I’m driving up to PA today for the Orthodox Classical Home Schooling Conference at Antiochian Village. Along the way I’m going to listen to some Louis Markos tapes from the Teaching Company in which he describes, in an introductory way, literary theory “From Plato to Post-Modernism.” I’m particularly interested in his lectures on Kant and Hegel for two reasons:

  1. When Coleridge was trying to describe the creative process he encountered a problem not unlike the one I’m dealing with right now. The Augustan age, the age of the Enlightenment, left him dissatisfied with the language and terms they gave him. They were too mechanical and immediate. As a result, he looked to Kant, Shelling, and Hegel for language to describe the organic and transcendent side of the imagination. I run into this problem, not so much because the language of description isn’t available, but because the language of harmony isn’t there. In other words, we are expected to approach things from a naturalistic materialistic set of assumptions when we do science. If literature aspires to recognition beyond the domain of personal feelings it feels a need to use scientific language. Even worse, so does teaching. So analogy, parabolic thought, common intuitions, the inner life of traditions, etc. are all “thrown under the bus” as it were. Which marks the end of literary and pedagogical theories as creative forces.
  2. Because Kant, Schelling, and Hegel are, in my view, essential forces on the way to totalitarianism in Europe, so I need to understand what Coleridge was doing with them. Was he adopting their views? Or was he using their language and ideas to lift his own thoughts to a higher level of harmony than they had attained previously while avoiding those elements that laid the groundwork for an expanded tyranny.

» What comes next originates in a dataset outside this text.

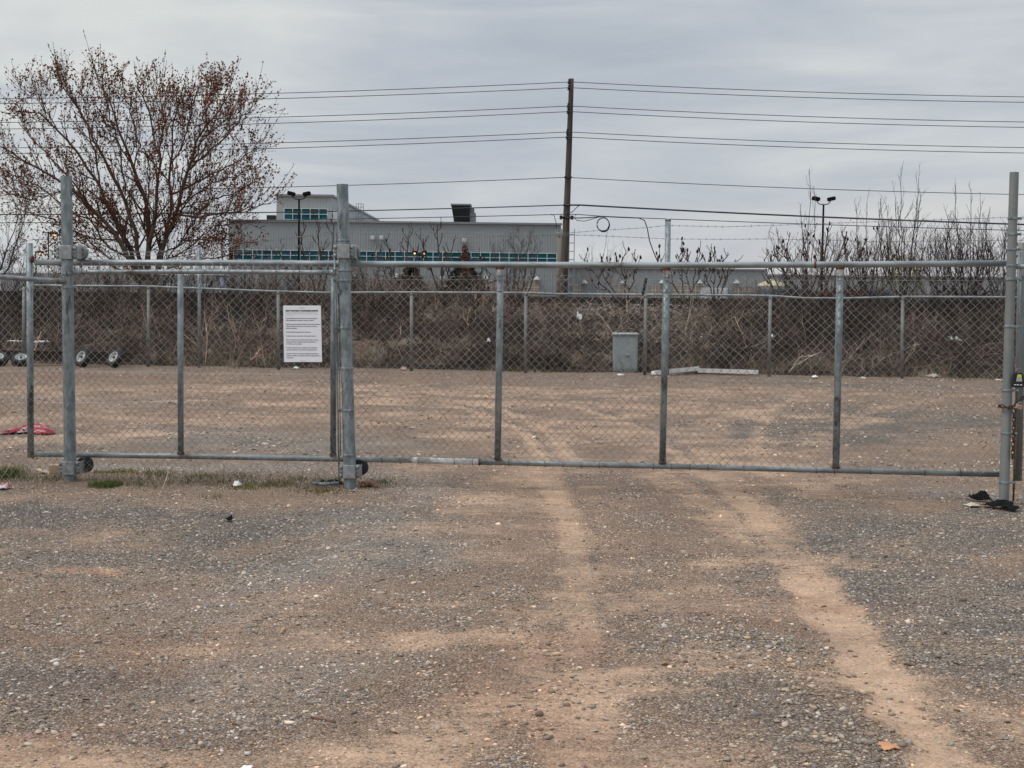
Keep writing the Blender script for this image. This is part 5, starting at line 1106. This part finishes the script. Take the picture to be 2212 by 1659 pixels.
# loading side below
dock = pmat('dock_door', (.30, .255, .205), (.26, .22, .18), 1, .7)
def dockdoor(parent, x0, x1, y0, y1, Y):
    a_, b_ = xz(x0, Y), xz(x1, Y); z1_, z0_ = zz(y0, (x0 + x1) / 2, Y), 0.2; q = MB(); q.box(((a_ + b_) / 2, Y - .08, (z0_ + z1_) / 2), (b_ - a_, .14, z1_ - z0_)); o = q.build('dock_door', dock, parent)
    q = MB()
    for k in range(1, 4): q.box((a_ + (b_ - a_) * k / 4, Y - .17, (z0_ + z1_) / 2), (.05, .04, z1_ - z0_))
    for k in range(5): q.box(((a_ + b_) / 2, Y - .172, z0_ + (z1_ - z0_) * k / 4), (b_ - a_, .04, .05))
    q.build('door_rib', mull, o)
for x0, x1 in ((651, 680), (760, 771), (826, 868), (927, 968), (1028, 1073), (1120, 1165)): dockdoor(wh, x0, x1, 605 + (x0 - 900) * .01, 0, BY)
for px, py in ((764, 594), (857, 596), (957, 598), (1050, 599), (1160, 601)):
    q = MB(); c = at(px, py, BY - .5); q.lathe([(.12, .3), (.45, -.15), (.42, -.2), (.05, -.22)], c, (0, 0, 1), 10); q.build('wall_lamp', fitting, wh)
q = MB(); lx = xz(1219, BY)
for s in (-.45, .45): q.tube([(lx + s, BY - .8, 0), (lx + s, BY - .8, zz(495, 1230, BY))], .07, 5)
for k in range(9): q.tube([(lx - .45, BY - .8, .8 + k * 1.0), (lx + 1.1, BY - .8, .8 + k * 1.0)], .05, 4)
for s in (1.1,): q.tube([(lx + s, BY - .8, 0), (lx + s, BY - .8, zz(495, 1230, BY))], .05, 5)
q.build('caged_ladder', cap_m, wh)
w2 = empty('warehouse', (xz(1430, BY + 6), BY + 6, 0)); tag(w2, 'long low grey warehouse wing with tan dock doors, right of the pole', 'building')
a_, b_ = X1 + .1, xz(1656, BY + 6); z_ = zz(581, 1440, BY + 6); q = MB(); ribbed(q, a_, b_, 0, z_, BY + 6); ribbed(q, BY + 6, BY + 40, 0, z_, b_, axis='y'); q.add([(a_, BY + 6, z_), (b_, BY + 6, z_), (b_, BY + 40, z_), (a_, BY + 40, z_)], [(0, 1, 2, 3)]); q.build('wall', siding, w2)
q = MB(); q.box(((a_ + b_) / 2, BY + 5.9, z_ + .04), (b_ - a_, .3, .18)); q.build('roof_cap', cap_m, w2)
q = MB(); q.box((a_ + (b_ - a_) * .745, BY + 5.85, (zz(621, 1560, BY)) / 2), (xz(1580, BY) - xz(1520, BY), .2, zz(621, 1560, BY))); q.build('white_panel', mull, w2)
for x0, x1 in ((1236, 1258), (1325, 1372), (1402, 1430), (1452, 1519), (1586, 1622)): dockdoor(w2, x0, x1, 616 + (x0 - 1400) * .01, 0, BY + 6)
for px in (1263, 1347, 1430, 1512, 1591):
    q = MB(); c = at(px, 609, BY + 5.5); q.lathe([(.12, .3), (.45, -.15), (.42, -.2), (.05, -.22)], c, (0, 0, 1), 10); q.build('wall_lamp', fitting, w2)
w3 = empty('warehouse', (xz(1900, 230), 230, 0)); tag(w3, 'distant pale flat warehouse seen through the right-hand thicket', 'building')
a_, b_ = xz(1640, 230), xz(2400, 230); z_ = zz(598, 1900, 230); q = MB(); ribbed(q, a_, b_, 0, z_, 230, .8); q.add([(a_, 230, z_), (b_, 230, z_), (b_, 260, z_), (a_, 260, z_)], [(0, 1, 2, 3)]); q.build('wall', pmat('pale_wall', (.30, .31, .33), (.27, .28, .30), .1, .7), w3)
q = MB(); q.box(((a_ + b_) / 2, 229.9, z_ + .06), (b_ - a_, .3, .25)); q.build('roof_cap', cap_m, w3)
w4 = empty('house', (xz(60, 210), 210, 0)); tag(w4, 'low pale building behind the maple at far left', 'building')
a_, b_ = xz(-200, 210), xz(470, 210); z_ = zz(592, 200, 210); q = MB(); ribbed(q, a_, b_, 0, z_, 210, .8); q.add([(a_, 210, z_), (b_, 210, z_), (b_, 240, z_), (a_, 240, z_)], [(0, 1, 2, 3)]); q.build('wall', pmat('left_wall', (.28, .28, .29), (.24, .24, .25), .1, .7), w4)
q = MB(); 
for k in range(9): q.box((a_ + (b_ - a_) * (k + .5) / 9, 209.9, z_ * .45), (2.2, .2, z_ * .5))
q.build('window', mull, w4)
# low hill on the skyline
q = []; xs_ = np.linspace(-1600, 1600, 80); V_ = []
for x_ in xs_: 
    h_ = 1.7 + 2000 * (.0105 + .0022 * math.sin(x_ / 340 + 1) + .0008 * math.sin(x_ / 60)) ; V_ += [(x_, 1500, -5), (x_, 2000, h_), (x_, 2600, h_ * .6)]
V_ = np.array(V_, float); F_ = np.array([(3 * k + j, 3 * k + 3 + j, 3 * k + 4 + j, 3 * k + 1 + j) for k in range(79) for j in range(2)])
tag(fast_mesh('hills', V_, F_, pmat('far_hill', (.14, .165, .20), (.12, .145, .18), .01, 1), None, None, True), kind='structure')

# ---- lot lamps
def lot_lamp(label, px, py, pyb, Y, s=1.0, lit=False, r=.12):
    e = empty('parking_lamp', at(px, pyb, Y)); tag(e, label, 'street lamp', 'lamps over the warehouse car park'); t = at(px, py, Y); b = at(px, pyb, Y); b[0] = t[0]; b[2] = 0
    q = MB(); q.tube([b, (b + t) / 2, t], [r, r, r * .8], 8); q.build('mast', matt_black, e, True)
    for sd in (-1, 1):
        q = MB(); q.tube([t, t + np.array((sd * .55 * s, 0, .05)), t + np.array((sd * .85 * s, 0, .35 * s)), t + np.array((sd * .88 * s, 0, .6 * s))], .05, 6); q.build('arm', matt_black, e)
        q = MB(); ca, sa = math.cos(.22 * sd), math.sin(.22 * sd); q.box(t + np.array((sd * 1.0 * s, 0, .75 * s)), (1.0 * s, .9 * s, .5 * s), rot=((ca, 0, -sa), (0, 1, 0), (sa, 0, ca)), bevel=.08); h = q.build('lamp_head', matt_black, e)
        if lit: q = MB(); q.box(t + np.array((sd * 1.0 * s, -.2, .40 * s)), (.42 * s, .5 * s, .14)); q.build('bulb', amber, h)
amber = emat('amber_light', (1.0, .45, .16), 2.6)
lot_lamp('black twin-headed lamp mast in front of the rooftop office', 646, 431, 640, 150, .78); lot_lamp('black twin-headed lamp mast rising from the right-hand thicket', 1779, 442, 640, 150, .78)
lot_lamp('lit amber twin lamp in front of the teal window band', 906, 552, 640, 165, .55, True, .06)
for (px, py, Y, lb_) in ((87, 546, 160, 'lower lit amber lamp seen through the left branches'), (115, 505, 150, 'higher lit amber lamp seen through the left branches')):
    e = empty('parking_lamp', at(px, 640, Y)); tag(e, lb_, 'street lamp', 'lit lamps behind the maple'); t = at(px, py, Y); q = MB(); q.tube([(t[0] - .5, Y, 0), t + np.array((-.5, 0, .1)), t + np.array((0, 0, .25))], .08, 6); q.build('mast', black_plastic, e)
    q = MB(); q.box(t + np.array((0, 0, .1)), (.8, .6, .16), bevel=.05); h = q.build('lamp_head', black_plastic, e); q = MB(); q.box(t + np.array((.1, -.1, -.12)), (.36, .3, .12), bevel=.04); q.build('bulb', amber, h)

# ---- things beyond the rails
def crate_bin(label, x0, x1, y0, Y, c, tilt=0):
    e = empty('skip_bin', (xz((x0 + x1) / 2, Y), Y, 0)); tag(e, label, 'skip'); a_, b_ = xz(x0, Y), xz(x1, Y); z_ = zz(y0, (x0 + x1) / 2, Y); q = MB(); w_ = .12
    q.box(((a_ + b_) / 2, Y, z_ / 2), (b_ - a_, w_, z_)); q.box(((a_ + b_) / 2, Y + 2.4, z_ / 2), (b_ - a_, w_, z_)); q.box((a_, Y + 1.2, z_ / 2), (w_, 2.28, z_)); q.box((b_, Y + 1.2, z_ / 2), (w_, 2.28, z_)); q.build('body', c, e)
    q = MB()
    for k in range(6): q.box((a_ + (b_ - a_) * (k + .5) / 6, Y - .09, z_ / 2), (.12, .06, z_ - .1))
    q.box(((a_ + b_) / 2, Y - .1, z_ - .06), (b_ - a_ + .1, .1, .16)); q.build('rib', c, e)
blue = pmat('blue_paint', (.02, .13, .22), (.015, .09, .16), 2, .6); orange = pmat('orange_paint', (.30, .08, .04), (.16, .06, .04), 2, .7)
crate_bin('dark blue steel bin behind the rails at right', 1665, 1727, 626, 85, blue); crate_bin('rusty orange bin behind the rails, right of the blue one', 1738, 1790, 631, 90, orange); crate_bin('orange-brown bin behind the rails beside the gate upright', 1800, 1862, 629, 92, orange); crate_bin('faded blue bin behind the yellow bush', 1885, 1925, 628, 95, pmat('pale_blue', (.10, .17, .24), None, 2, .6))
e = empty('parasol', at(1666, 640, 100)); tag(e, 'pale yellow canopy top beside the blue bin', 'canopy'); q = MB(); c = at(1666, 612, 100); q.lathe([(.05, .28), (.8, 0), (1.0, -.16), (.98, -.2)], c, (0, 0, 1), 12); q.build('canopy', pmat('yellow_cloth', (.52, .47, .30), None, 3, .8), e); q = MB(); q.tube([(c[0], c[1], 0), c], .04, 6); q.build('mast', cap_m, e)

# ================================================================== YARD OBJECTS
# ground cabinet behind the far fence
cz0 = ground(1351, 800); Yc = 31.95 - .07 * cz0[0] + .25; cA = at(1325.5, 801, Yc); cB = at(1377, 801, Yc); ct = at(1351, 724, Yc)
e = empty('utility_cabinet', ((cA[0] + cB[0]) / 2, Yc, 0)); tag(e, 'grey-green metal utility cabinet behind the far fence', 'utility cabinet')
cw = cB[0] - cA[0]; cx = (cA[0] + cB[0]) / 2; cm = pmat('cabinet_paint', (.30, .35, .355), (.26, .31, .315), 3, .55, 0, .03)
q = MB(); q.box((cx, Yc + .22, ct[2] / 2), (cw, .44, ct[2]), bevel=.012); q.build('body', cm, e)
q = MB(); q.box((cx, Yc + .21, ct[2] + .02), (cw + .04, .50, .05), bevel=.015); q.build('lid', pmat('cabinet_lid', (.42, .46, .46), None, 3, .5), e)
q = MB(); q.box((cx, Yc - .006, ct[2] * .52), (cw - .06, .012, ct[2] * .86), bevel=.004); d_ = q.build('door', cm, e); q = MB(); q.lathe([(.035, 0), (.035, .02), (.02, .03)], (cx + .03, Yc - .012, ct[2] * .47), (0, -1, 0), 10); q.box((cx + .03, Yc - .05, ct[2] * .47), (.09, .012, .02)); q.build('handle', pmat('worn_lock', (.35, .33, .25), None, 20, .5), d_)
# wheels left of the yard
def wheel(label, px, py, tilt, yaw, rim_on=True, rad=.20):
    Y = 31.55 + .0; c0 = at(px, py, 31.6); e = empty('trailer_wheel', (c0[0], c0[1], 0)); tag(e, label, 'wheel', 'old wheels lying by the far fence')
    ax = np.array((math.sin(yaw) * math.cos(tilt), -math.cos(yaw) * math.cos(tilt), math.sin(tilt))); cz = rad * math.cos(tilt) + .05 * abs(math.sin(tilt)) ; c = np.array((c0[0], c0[1], cz + .0))
    q = MB(); a = [(rad * .60, -.07), (rad * .64, -.085), (rad * .90, -.085), (rad, -.06), (rad, .06), (rad * .90, .085), (rad * .64, .085), (rad * .60, .07)]; q.lathe(a, c, ax, 32, closed=True)
    for k in range(28):
        t = k / 28 * 6.283; A_ = np.cross(ax, (0, 0, 1.)); A_ /= np.linalg.norm(A_); B_ = np.cross(ax, A_); p = c + (rad + .001) * (math.cos(t) * A_ + math.sin(t) * B_); q.tube([p - ax * .055, p + ax * .055], .008, 4)
    q.build('tyre', rubber, e, False)
    q = MB(); q.lathe([(rad * .60, -.075), (rad * .60, .078), (rad * .54, .078), (rad * .50, .03), (rad * .28, .02), (rad * .22, .045), (.001, .045)], c, ax, 28); rm = q.build('rim', pmat('white_rim', (.62, .62, .61), (.45, .45, .44), 20, .5, c3=(.14, .09, .06), c3amt=.60), e)
    q = MB(); q.lathe([(.03, .046), (.028, .065), (.001, .066)], c, ax, 12)
    for k in range(5):
        t = k / 5 * 6.283; A_ = np.cross(ax, (0, 0, 1.)); A_ /= np.linalg.norm(A_); B_ = np.cross(ax, A_); q.lathe([(.013, .02), (.013, .034), (.002, .035)], c + rad * .37 * (math.cos(t) * A_ + math.sin(t) * B_), ax, 8)
    q.build('hub', black_plastic, rm)
wheel('rightmost tyre with a bright white rim, leaning near the far fence', 250, 775, .5, -.6); wheel('tyre with worn white rim just right of the leftmost gate post', 180, 775, .4, -.55); wheel('tyre lying nearly flat behind the leftmost gate upright', 46, 779, 1.05, .1); wheel('tyre cut off by the left edge of the picture', -4, 778, 1.0, .2)
q = MB(); A_, B_ = at(-120, 764, 32.2), at(286, 772, 32.3)
for w_, h_, dz_ in ((.16, .02, .10), (.02, .18, 0), (.16, .02, -.10)):
    d_ = unit(B_ - A_); L_ = np.linalg.norm(B_ - A_); n_ = np.array((-d_[1], d_[0], 0)); upv = np.cross(d_, n_)
    q.box((A_ + B_) / 2 + upv * dz_, (L_, w_, h_), rot=np.stack([d_, n_, upv], 1))
tag(q.build('steel_beam', pmat('dark_rust', (.075, .04, .028), (.04, .026, .02), 6, .9)), 'long rusty steel beam lying behind the old wheels', 'beam')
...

I don’t think I’ll have much time for blogging over the next few days, but when I get a chance I’ll try to report on what I discover. Of course, to receive the refined, reflected on, edited, careful report, you’ll need to come to the CiRCE conference this summer and engage in the discussion!

If you are wondering, yes, I do recommend the Markos set for people teaching or studying or, better yet, loving literature. I would also recommend reading the old Encyclopedia Britannica article on Samuel Taylor Coleridge. If you are up for it, his Biographia Litteraria is quite interesting, but don’t anticipate an orderly discussion. He has shorter essays, like his Art of Poesy that are, if only becuase they are shorter, easier to read.